Earthquakes, also called temblors, can be so tremendously destructive that it’s hard to imagine they occur by the thousands every day around the world, usually in the form of small tremors. Most are so small that humans can't feel them.
But every so often, a big quake will strike—most recently a 7.8-magnitude earthquake that struck southern Turkey and Syria on February 6, 2023, which scientists tell Reuters is likely to be one of the deadliest of this decade. Here's what you need to know about where earthquakes typically occur, how earthquakes are measured, and the damage that the strongest earthquakes can cause.
Where do most earthquakes occur?
Some 80 percent of all the planet's earthquakes occur along the rim of the Pacific Ocean, called the "ring of fire" because of the preponderance of volcanic activity there, as well. Most earthquakes occur at fault zones, where tectonic plates—giant rock slabs that make up Earth's upper layer—collide or slide against each other.
These impacts are usually gradual and unnoticeable on the surface; however, immense stress can build up between plates. When this stress is released quickly, it sends massive vibrations, called seismic waves, often hundreds of miles through the rock and up to the surface. Other quakes can occur far from fault zones when plates are stretched or squeezed.
Fault types
There are several different types of faults, including a normal dip slip fault, reverse fault, and strike-slip fault. Here's what they mean.
Strike-Slip
When portions of the Earth's crust moves sideways, the result is a horizontal motion along a "strike-slip" fault.
The most famous example is California's San Andreas Fault, which stretches some 600 miles (1,000 kilometers) from southern California to north of San Francisco. The sideways motion of the fault's branches is caused by the Pacific Ocean's crustal plate moving to the northwest under North America's continental crust.
Dip-Slip
Up-and-down motions in earthquakes occur over so-called "dip-slip" faults, where the ground above the fault zone either drops (a normal fault) or is pushed up (a reverse fault). A normal fault occurs where the deeper part of the crust is pulling away from an overlying part. A reverse is, well, just the reverse.
An example of a normal fault is the 240-mile (150-kilometer) long Wasatch Fault underlying parts of Utah and Idaho, again caused by the Pacific plate driving under western North America.
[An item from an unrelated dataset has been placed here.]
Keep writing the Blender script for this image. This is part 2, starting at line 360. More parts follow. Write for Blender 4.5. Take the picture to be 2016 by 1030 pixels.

One magnitude 7.0 quake along the fault perhaps 550 years ago dropped the ground on one side of the fault by three feet (a meter). The U.S. Geological Survey sees the fault as posing a risk of more magnitude 7.0 earthquakes.
Oblique
Faults that combine sideways with up-and-down motions are called oblique by seismologists. The Santa Clara Valley south of San Francisco holds a fault prone to oblique motions, for example, seen in a 1999 quake.
Earthquake magnitude ratings
Scientists assign a magnitude rating to earthquakes based on the strength and duration of their seismic waves. A quake measuring 3 to 4.9 is considered minor or light; 5 to 6.9 is moderate to strong; 7 to 7.9 is major; and 8 or more is great.
Earthquakes are always followed by aftershocks, which are smaller quakes that strike after the main quake and can continue for weeks—or even up to years in some cases. According to the USGS, some earthquakes also have foreshocks, or smaller quakes that precede a larger earthquake.
The strongest earthquake ever recorded was a magnitude 9.5 quake that struck southern Chile in 1960. The Valdivia earthquake—named for the city that suffered the most damage—killed about 1,655 people and left another two million homeless. It also triggered a tsunami that spread across the Pacific and flooded coastlines in Japan, Hawaii, and New Zealand.
Earthquake damage
On average, a magnitude 8 quake strikes somewhere every year, and some 10,000 people die in earthquakes annually. Collapsing buildings claim by far the majority of lives, but the destruction is often compounded by mud slides, fires, floods, or tsunamis. Smaller temblors that usually occur in the days following a large earthquake can complicate rescue efforts and cause further death and destruction.
Loss of life can be avoided through emergency planning, education, and the construction of buildings that sway rather than break under the stress of an earthquake.